NYC School Bus Drivers Return to Work After Strike

New York City school bus drivers who serve more than 150,000 children were back to work Wednesday after a monthlong strike that forced students, many of them disabled, to take taxis, public transportation or car services to school.

"We're happy to be back," said driver Philip Pan, 57, whose dashboard was adorned with a hand-drawn "Welcome back" card, complete with a picture of a bus.

"We're like a family. We're really close with these kids," said Pan, who's been on the job eight years.

Buses were on their regular schedules Wednesday on all 7,700 routes serving the nation's largest public school system. Five thousand routes had been affected by the strike. 

But the return to work wasn't all good news for some workers and parents.

In Brooklyn, more than 100 unionized bus assistants, known as matrons, were fired Wednesday morning when executives of one bus company told them the business was folding and their jobs were gone. Someone answering the phone at Boro Wide Buses said company president Joseph Fazzia had no comment.

Amalgamated Transit Union Local 1181 President Michael Cordiello issued a statement saying the union plans to take "appropriate actions to defend our members."

While bus service to and from schools went smoothly for most, Sadia Awan, 34, said she ended up taking her seventh-grader to school herself because their bus didn't show up.

Her son, Hurrera, has a prosthetic leg. They waited about 90 minutes before giving up.

"I was calling, calling, calling, waiting, waiting, waiting. Nothing," the angry mother said outside Middle School 88 in Brooklyn's Park Slope. "If he's late, the school's going to go after his academics. It's not good for me. It's not good for him."

Awan also said she had struggled with the online reimbursement process to cover her son's taxis during the strike. They cost $20 a day. "That's rent money," she said.

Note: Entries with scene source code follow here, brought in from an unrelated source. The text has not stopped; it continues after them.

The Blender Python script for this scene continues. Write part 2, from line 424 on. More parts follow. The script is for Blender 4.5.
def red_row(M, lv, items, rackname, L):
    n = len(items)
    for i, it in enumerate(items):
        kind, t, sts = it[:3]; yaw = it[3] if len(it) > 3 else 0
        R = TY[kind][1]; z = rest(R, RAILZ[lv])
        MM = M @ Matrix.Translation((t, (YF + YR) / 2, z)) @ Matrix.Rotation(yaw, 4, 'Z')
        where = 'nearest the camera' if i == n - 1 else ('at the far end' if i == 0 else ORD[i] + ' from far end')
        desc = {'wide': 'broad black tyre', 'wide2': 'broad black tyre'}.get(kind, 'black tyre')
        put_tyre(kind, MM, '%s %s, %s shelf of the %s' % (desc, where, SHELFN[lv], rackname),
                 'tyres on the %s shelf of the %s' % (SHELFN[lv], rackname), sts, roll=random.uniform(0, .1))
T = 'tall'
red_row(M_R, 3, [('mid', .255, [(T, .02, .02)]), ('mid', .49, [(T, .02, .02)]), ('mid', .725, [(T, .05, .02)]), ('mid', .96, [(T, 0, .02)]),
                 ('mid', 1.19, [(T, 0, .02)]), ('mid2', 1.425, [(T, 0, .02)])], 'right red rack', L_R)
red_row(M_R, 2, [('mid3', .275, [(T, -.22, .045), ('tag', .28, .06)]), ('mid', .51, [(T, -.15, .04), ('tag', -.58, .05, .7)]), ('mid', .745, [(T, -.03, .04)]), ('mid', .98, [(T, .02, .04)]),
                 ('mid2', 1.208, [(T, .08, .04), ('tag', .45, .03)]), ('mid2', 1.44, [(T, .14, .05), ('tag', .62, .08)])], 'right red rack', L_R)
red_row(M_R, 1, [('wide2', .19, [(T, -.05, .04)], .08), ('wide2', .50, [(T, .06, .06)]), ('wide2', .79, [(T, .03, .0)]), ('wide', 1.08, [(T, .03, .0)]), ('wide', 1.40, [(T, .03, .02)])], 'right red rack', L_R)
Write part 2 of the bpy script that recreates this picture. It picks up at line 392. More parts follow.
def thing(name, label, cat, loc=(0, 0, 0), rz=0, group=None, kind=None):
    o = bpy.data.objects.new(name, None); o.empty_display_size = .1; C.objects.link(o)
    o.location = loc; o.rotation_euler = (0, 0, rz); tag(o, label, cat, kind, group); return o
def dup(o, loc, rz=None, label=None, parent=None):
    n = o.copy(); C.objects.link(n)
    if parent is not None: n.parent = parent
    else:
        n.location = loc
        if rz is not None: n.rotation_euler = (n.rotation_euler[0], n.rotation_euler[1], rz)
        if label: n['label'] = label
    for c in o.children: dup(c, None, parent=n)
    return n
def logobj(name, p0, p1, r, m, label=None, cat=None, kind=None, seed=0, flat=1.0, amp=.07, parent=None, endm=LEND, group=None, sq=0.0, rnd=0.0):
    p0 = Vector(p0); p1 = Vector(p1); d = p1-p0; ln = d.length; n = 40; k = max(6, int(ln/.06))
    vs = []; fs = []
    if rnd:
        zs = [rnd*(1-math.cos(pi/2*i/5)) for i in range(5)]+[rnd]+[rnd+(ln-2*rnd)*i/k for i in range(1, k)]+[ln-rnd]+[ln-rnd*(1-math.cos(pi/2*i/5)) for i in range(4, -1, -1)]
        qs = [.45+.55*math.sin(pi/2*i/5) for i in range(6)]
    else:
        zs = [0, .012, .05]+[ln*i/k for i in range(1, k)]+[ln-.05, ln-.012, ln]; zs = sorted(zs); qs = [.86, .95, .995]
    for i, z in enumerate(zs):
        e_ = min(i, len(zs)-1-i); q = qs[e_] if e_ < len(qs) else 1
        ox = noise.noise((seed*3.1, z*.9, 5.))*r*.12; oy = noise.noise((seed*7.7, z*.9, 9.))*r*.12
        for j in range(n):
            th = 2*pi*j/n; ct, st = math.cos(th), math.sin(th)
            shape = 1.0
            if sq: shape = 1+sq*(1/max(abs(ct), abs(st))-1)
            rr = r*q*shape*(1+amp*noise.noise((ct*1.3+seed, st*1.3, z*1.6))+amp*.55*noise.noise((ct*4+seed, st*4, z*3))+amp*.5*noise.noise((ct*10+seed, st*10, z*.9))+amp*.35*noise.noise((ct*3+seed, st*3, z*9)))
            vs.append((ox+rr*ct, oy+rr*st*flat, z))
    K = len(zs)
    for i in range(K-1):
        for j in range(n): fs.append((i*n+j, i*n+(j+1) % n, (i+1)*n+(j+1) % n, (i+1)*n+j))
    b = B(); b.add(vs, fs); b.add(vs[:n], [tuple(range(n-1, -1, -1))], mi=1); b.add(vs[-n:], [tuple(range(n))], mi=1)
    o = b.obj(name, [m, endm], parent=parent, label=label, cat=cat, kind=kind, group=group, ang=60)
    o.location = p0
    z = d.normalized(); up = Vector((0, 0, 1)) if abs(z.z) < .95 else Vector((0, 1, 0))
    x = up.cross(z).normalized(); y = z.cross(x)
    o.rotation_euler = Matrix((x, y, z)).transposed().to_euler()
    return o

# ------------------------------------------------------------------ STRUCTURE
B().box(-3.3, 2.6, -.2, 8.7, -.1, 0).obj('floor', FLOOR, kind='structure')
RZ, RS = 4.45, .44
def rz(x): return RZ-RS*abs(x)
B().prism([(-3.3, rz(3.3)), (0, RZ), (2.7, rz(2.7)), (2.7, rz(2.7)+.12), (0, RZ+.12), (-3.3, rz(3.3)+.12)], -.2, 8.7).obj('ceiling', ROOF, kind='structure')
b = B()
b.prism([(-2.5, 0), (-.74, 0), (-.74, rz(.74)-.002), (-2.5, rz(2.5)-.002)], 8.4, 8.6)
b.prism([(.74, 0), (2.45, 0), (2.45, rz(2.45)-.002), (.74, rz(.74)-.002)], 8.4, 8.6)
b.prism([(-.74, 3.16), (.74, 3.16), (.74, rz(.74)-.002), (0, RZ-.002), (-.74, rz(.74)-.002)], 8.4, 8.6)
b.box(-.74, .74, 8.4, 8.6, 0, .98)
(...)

"I understand the drivers need security but they shouldn't have done it to the kids," she said.

Drivers and matrons from the Amalgamated Transit Union Local 1181 walked off the job Jan. 16, the first school bus driver strike in the city since 1979.

Union officials called off the strike Friday after leading mayoral candidates promised to address job security issues if elected.

Matron Sandy Cardinale, 56, said her time off the job "was horrible."

"It's nice to be working with these kids again," said the 14-year veteran. "We missed them. I'm so glad it's over."

Another matron, Giovanna Impagliazzo, 59, said she was praying for job security.

"I hope to God the next mayor knows how hard we work," she said.

April Dail said she felt more at ease knowing the driver and matron who bus her son Nicos were back on the job Wednesday. Eleven-year-old Nicos, a sixth-grader at M.S. 33 in Brooklyn, has Down syndrome and takes a bus home. During the strike Dail, 33, left work early or relied on neighbors and family to pick him up after school.

"It was hard for us to figure out who would pick him up," said Dail, who lives in Brooklyn but works on Staten Island.

She said Nicos' bus matron called Tuesday evening to remind her they would be picking Nicos up after school. "I'm very comfortable with them," she said.

The city spent roughly $20.6 million in MetroCards, taxis and gas mileage to get tens of thousands of stranded students to school during the strike; some still didn't get there at all, schools Chancellor Dennis Walcott has said. But he estimated the city saved $80 million because it wasn't paying bus companies during the strike.